### Data records
>> START

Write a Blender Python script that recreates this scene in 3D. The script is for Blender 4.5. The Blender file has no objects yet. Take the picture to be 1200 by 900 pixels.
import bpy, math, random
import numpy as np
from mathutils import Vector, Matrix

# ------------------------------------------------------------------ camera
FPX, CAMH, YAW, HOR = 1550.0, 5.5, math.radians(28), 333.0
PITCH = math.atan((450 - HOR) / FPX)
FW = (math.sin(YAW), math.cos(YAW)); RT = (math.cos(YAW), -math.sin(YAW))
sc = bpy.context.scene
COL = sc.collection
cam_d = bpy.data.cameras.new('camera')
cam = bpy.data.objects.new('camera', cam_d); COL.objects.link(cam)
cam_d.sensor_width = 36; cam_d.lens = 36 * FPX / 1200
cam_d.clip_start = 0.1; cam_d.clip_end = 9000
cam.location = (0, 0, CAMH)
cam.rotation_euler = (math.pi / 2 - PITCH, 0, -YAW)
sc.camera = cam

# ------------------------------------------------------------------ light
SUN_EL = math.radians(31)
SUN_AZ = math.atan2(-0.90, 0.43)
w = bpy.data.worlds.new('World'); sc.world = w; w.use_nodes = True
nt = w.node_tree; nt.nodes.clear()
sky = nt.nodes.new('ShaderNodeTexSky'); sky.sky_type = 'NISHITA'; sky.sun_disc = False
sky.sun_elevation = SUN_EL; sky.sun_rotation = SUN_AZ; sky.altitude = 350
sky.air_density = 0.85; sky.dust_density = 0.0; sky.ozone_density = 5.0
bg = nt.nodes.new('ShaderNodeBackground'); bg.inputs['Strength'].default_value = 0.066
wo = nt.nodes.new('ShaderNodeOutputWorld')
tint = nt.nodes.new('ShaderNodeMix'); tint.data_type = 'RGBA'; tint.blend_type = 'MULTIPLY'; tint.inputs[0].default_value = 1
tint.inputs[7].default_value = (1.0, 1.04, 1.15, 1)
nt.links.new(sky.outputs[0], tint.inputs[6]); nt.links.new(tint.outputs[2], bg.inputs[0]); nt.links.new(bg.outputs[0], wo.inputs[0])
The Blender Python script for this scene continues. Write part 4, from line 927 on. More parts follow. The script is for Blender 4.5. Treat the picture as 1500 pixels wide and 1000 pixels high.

>> END

Faithfully reproduce all of the records, character for character.

### Task output
Write a Blender Python script that recreates this scene in 3D. The script is for Blender 4.5. The Blender file has no objects yet. Take the picture to be 1200 by 900 pixels.
import bpy, math, random
import numpy as np
from mathutils import Vector, Matrix

# ------------------------------------------------------------------ camera
FPX, CAMH, YAW, HOR = 1550.0, 5.5, math.radians(28), 333.0
PITCH = math.atan((450 - HOR) / FPX)
FW = (math.sin(YAW), math.cos(YAW)); RT = (math.cos(YAW), -math.sin(YAW))
sc = bpy.context.scene
COL = sc.collection
cam_d = bpy.data.cameras.new('camera')
cam = bpy.data.objects.new('camera', cam_d); COL.objects.link(cam)
cam_d.sensor_width = 36; cam_d.lens = 36 * FPX / 1200
cam_d.clip_start = 0.1; cam_d.clip_end = 9000
cam.location = (0, 0, CAMH)
cam.rotation_euler = (math.pi / 2 - PITCH, 0, -YAW)
sc.camera = cam

# ------------------------------------------------------------------ light
SUN_EL = math.radians(31)
SUN_AZ = math.atan2(-0.90, 0.43)
w = bpy.data.worlds.new('World'); sc.world = w; w.use_nodes = True
nt = w.node_tree; nt.nodes.clear()
sky = nt.nodes.new('ShaderNodeTexSky'); sky.sky_type = 'NISHITA'; sky.sun_disc = False
sky.sun_elevation = SUN_EL; sky.sun_rotation = SUN_AZ; sky.altitude = 350
sky.air_density = 0.85; sky.dust_density = 0.0; sky.ozone_density = 5.0
bg = nt.nodes.new('ShaderNodeBackground'); bg.inputs['Strength'].default_value = 0.066
wo = nt.nodes.new('ShaderNodeOutputWorld')
tint = nt.nodes.new('ShaderNodeMix'); tint.data_type = 'RGBA'; tint.blend_type = 'MULTIPLY'; tint.inputs[0].default_value = 1
tint.inputs[7].default_value = (1.0, 1.04, 1.15, 1)
nt.links.new(sky.outputs[0], tint.inputs[6]); nt.links.new(tint.outputs[2], bg.inputs[0]); nt.links.new(bg.outputs[0], wo.inputs[0])
The Blender Python script for this scene continues. Write part 4, from line 927 on. More parts follow. The script is for Blender 4.5. Treat the picture as 1500 pixels wide and 1000 pixels high.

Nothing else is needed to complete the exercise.